【能登半島地震】「指定寄付金」活用を 税制優遇、寺院復旧に適用可能
※文化時報2024年7月30日号の掲載記事です。
日本宗教連盟(日宗連、石倉寿一理事長)は19日、石川県七尾市の真宗大谷派能登教務所で、能登半島地震をテーマにした宗教法人の公益性に関するセミナーを開いた。文化庁宗務課の一色潤貴専門官が登壇し、被災した寺院など宗教施設の復興に指定寄付金=用語解説=制度が使えると説明。参加した地元寺院からは、周知不足への指摘や教団の支援を求める声が上がった。(大橋学修)
教団に協力求める声
宗教施設の復旧に指定寄付金を適用することは、財務省が5月27日に告示したことで可能になった。適用されれば企業などは寄付金を全額損金算入でき、個人は所得の40%を上限に寄付金額から2千円を減じた額を控除できる。こうした税制優遇によって、資金が集めやすくなる。
一色専門官によると、指定寄付金の公募は、包括宗教法人がまとめて行う方法と、被包括宗教法人が個別に実施する方法がある。
寄付金の分配基準を設けるのが難しいため包括法人が行った例はなく、被包括法人が行う場合も知名度が低いため苦戦しがちという。
参加者からは、包括法人が取りまとめて全国に発信するよう求める声が上がり、大谷派願正寺(石川県七尾市)の三藤了映住職は「地元企業の寄付を頼りにすると、寺院間で取り合いになる。教団の知名度で、全国に広く周知する必要がある」と訴えた。
日宗連は6月20日、馳浩石川県知事に対し、行政書士への報酬など申請書類の作成にかかる費用を支援するよう要請した。日宗連宗教文化振興等調査研究委員会の戸松義晴委員長は「指定寄付金制度は、宗教に公益性があることが前提。宗派・教派を超えて地域を支え、役立つことが必要だ」と話した。

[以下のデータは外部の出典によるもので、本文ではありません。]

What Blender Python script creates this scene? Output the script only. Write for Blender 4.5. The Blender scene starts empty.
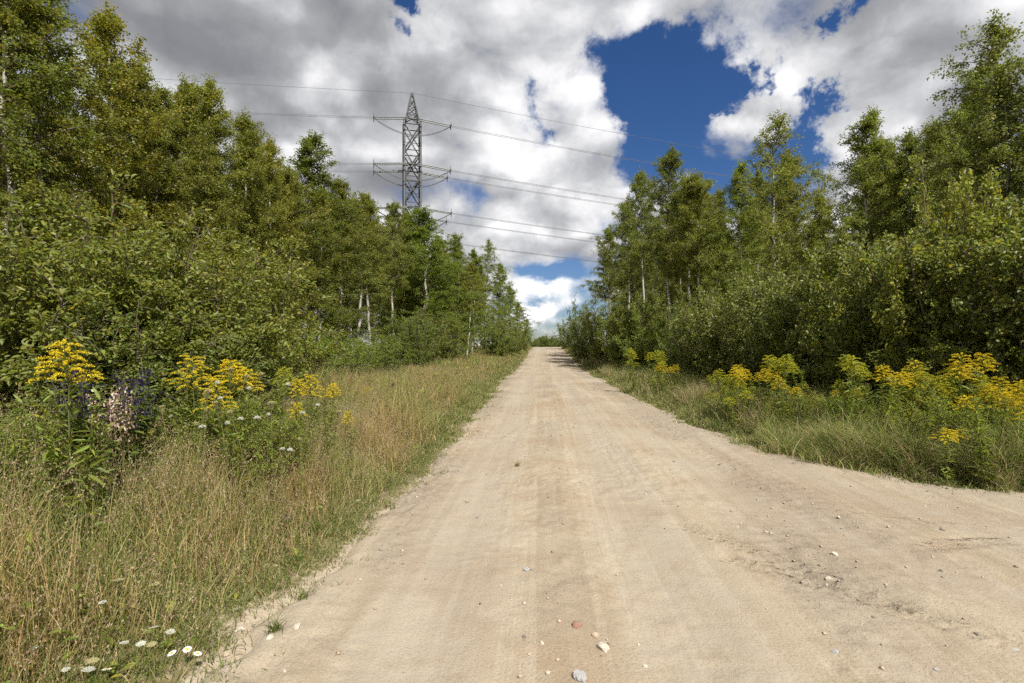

セミナーではこのほか、宗教施設の防災に詳しい大阪大学大学院の稲場圭信教授(宗教社会学・共生学)が登壇。能登半島地震の発生直後に少なくとも35社寺に千人以上が1次避難し、県外の宗教者がいち早く支援活動を始めたことを紹介した。
稲場教授は、緊急時に避難場所や防災拠点となることが宗教施設の公益性を高めると述べ、「子ども食堂など、平常時の取り組みがいざというときの支えにつながる」と呼び掛けた。
【用語解説】指定寄付金
公益法人などが広く一般に募集し、財務大臣が期間と募金総額を指定する寄付金。教育または科学の振興、文化の向上のための支出で、緊急を要するものが対象となる。寄付者は所得税や法人税の優遇措置を受けられる。宗教法人の場合は通常、国宝や重要文化財の修理などに限られるが、阪神・淡路大震災や東日本大震災、熊本地震などでは、特例として建物復旧のための募金も対象となった。